Friday:

We’re drinking margaritas out of low-slung glass bowls, chatting away with some of the nicest people I’ve ever been lucky enough to meet through the internet. I introduce a story with an offhand comment about how “I was a chatty kid.” “You, chatty? No! Impossible!” says Sweets, and I realize: I have been totally teasingly called out on my chatterbox tendencies by a person who I’m hanging out with for only the third time. This is either totally mortifying or totally awesome.

Saturday:

Sitting by the lake checking out the air show, the blue angels roar overhead in perfect v-formation. Thirty seconds later, a small group of geese thinks “What’s the big deal? That’s not so hard!” and to prove the point flies over the exact same spot, in the exact same formation.

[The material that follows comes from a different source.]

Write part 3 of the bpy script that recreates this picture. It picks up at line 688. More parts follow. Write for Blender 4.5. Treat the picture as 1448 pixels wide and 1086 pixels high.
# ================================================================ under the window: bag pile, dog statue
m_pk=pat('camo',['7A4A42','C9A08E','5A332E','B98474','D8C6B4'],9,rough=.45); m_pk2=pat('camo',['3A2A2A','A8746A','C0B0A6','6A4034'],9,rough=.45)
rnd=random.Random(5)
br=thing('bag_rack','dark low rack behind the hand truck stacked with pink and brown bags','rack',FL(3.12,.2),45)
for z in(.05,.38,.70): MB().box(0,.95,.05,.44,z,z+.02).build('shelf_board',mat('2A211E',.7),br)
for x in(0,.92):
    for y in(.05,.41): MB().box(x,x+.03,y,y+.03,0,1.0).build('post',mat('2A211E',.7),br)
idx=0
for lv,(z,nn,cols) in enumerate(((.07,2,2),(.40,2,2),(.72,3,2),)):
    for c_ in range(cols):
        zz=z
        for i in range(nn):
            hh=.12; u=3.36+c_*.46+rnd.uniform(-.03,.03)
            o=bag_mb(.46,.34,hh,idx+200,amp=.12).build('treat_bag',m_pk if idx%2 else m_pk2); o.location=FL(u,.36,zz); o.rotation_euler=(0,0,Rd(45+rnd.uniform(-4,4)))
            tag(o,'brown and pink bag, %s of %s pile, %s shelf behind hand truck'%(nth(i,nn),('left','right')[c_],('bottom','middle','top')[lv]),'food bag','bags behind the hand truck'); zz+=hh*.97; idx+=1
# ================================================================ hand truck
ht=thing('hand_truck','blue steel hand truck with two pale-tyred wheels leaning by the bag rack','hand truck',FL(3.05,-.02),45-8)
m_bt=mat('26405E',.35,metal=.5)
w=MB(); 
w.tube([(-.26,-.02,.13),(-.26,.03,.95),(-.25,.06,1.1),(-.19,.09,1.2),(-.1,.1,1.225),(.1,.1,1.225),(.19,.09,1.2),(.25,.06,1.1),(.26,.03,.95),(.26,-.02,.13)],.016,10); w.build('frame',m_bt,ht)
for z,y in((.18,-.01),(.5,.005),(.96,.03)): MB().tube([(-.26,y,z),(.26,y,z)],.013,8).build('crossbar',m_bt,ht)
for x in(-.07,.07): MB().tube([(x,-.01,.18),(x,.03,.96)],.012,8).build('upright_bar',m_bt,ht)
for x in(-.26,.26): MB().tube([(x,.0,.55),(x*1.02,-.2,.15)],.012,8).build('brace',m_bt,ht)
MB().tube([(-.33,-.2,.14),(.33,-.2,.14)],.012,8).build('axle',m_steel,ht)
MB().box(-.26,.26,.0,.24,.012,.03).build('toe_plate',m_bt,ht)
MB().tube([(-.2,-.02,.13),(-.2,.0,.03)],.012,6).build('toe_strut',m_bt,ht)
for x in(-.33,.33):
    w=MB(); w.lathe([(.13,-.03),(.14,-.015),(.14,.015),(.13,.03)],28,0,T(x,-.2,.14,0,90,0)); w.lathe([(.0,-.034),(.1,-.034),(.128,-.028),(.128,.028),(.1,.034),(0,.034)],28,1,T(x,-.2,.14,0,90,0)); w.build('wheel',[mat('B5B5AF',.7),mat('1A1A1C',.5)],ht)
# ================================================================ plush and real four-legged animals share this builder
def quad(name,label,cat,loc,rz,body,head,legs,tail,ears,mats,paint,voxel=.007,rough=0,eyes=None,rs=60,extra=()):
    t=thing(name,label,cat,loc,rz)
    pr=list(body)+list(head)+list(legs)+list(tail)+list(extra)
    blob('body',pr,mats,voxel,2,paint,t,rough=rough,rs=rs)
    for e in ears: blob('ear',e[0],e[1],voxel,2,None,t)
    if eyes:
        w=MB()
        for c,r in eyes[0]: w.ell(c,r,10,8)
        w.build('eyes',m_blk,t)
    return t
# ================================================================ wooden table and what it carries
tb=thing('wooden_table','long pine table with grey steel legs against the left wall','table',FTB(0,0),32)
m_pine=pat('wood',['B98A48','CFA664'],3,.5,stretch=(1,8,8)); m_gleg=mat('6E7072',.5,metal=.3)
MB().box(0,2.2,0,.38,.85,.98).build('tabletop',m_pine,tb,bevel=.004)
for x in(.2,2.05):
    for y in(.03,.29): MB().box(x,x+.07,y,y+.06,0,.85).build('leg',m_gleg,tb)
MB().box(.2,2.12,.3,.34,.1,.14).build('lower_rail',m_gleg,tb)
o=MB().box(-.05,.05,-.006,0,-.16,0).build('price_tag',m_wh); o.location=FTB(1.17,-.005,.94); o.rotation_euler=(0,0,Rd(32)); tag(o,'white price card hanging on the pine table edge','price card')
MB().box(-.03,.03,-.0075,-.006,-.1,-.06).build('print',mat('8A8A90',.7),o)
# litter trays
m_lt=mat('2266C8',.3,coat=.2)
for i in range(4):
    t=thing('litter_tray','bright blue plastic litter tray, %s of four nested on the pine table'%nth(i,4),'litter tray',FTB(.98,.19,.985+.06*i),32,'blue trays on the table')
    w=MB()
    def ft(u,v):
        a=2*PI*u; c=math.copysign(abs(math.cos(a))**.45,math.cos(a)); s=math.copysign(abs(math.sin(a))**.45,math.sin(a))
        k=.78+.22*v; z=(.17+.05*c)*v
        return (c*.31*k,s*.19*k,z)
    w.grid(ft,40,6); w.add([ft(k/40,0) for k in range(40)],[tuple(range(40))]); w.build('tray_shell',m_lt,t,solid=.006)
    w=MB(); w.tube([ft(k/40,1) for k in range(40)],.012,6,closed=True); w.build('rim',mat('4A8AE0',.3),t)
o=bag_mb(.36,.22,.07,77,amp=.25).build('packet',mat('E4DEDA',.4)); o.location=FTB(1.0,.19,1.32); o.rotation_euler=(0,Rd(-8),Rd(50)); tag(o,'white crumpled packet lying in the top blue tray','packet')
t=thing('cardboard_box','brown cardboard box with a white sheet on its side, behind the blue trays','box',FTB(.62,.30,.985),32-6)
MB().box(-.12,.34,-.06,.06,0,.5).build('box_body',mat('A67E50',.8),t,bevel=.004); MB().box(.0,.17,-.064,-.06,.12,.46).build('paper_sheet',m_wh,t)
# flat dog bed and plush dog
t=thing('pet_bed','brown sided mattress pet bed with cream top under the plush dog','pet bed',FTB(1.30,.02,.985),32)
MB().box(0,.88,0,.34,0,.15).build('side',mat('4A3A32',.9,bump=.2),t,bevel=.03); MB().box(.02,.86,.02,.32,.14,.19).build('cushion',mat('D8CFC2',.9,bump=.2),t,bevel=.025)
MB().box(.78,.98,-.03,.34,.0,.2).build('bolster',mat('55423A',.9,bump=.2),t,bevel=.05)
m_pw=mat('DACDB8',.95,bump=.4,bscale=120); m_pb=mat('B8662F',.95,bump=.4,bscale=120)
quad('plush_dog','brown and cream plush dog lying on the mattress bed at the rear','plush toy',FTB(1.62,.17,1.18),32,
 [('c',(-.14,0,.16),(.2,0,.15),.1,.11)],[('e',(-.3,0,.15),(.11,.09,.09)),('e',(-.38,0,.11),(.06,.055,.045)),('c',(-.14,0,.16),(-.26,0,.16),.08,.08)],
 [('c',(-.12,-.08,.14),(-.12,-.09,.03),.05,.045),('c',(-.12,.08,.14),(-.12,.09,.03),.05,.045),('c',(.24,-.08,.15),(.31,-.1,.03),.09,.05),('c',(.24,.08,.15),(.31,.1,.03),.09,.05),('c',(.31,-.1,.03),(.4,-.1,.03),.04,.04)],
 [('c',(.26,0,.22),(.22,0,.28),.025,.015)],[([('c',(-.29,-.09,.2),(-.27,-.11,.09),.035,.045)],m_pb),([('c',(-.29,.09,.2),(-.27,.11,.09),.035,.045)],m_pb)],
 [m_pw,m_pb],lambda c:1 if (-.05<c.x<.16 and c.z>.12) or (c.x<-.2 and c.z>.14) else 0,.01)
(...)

Charmed, the audience bursts into applause.

Sunday:

We wake up early and skip our planned workout in favor of one of our favorite brunch spots, run by a fairly innocuous-seeming cult. (No, really. Truly.) We arrive to find a sign in the window: “Closed for our August retreat to celebrate [our guru’s] birthday.  See you September 2!” But! But! We were counting on delicious french toast! Why does the cult-run brunch place always close right when our french toast needs are most acute? And why is it that EVERY SINGLE PERSON IN THE WORLD, even my favorite purveyors of french toast, seem to be conspiring to rub it in about how awesome it is to take vacation in August?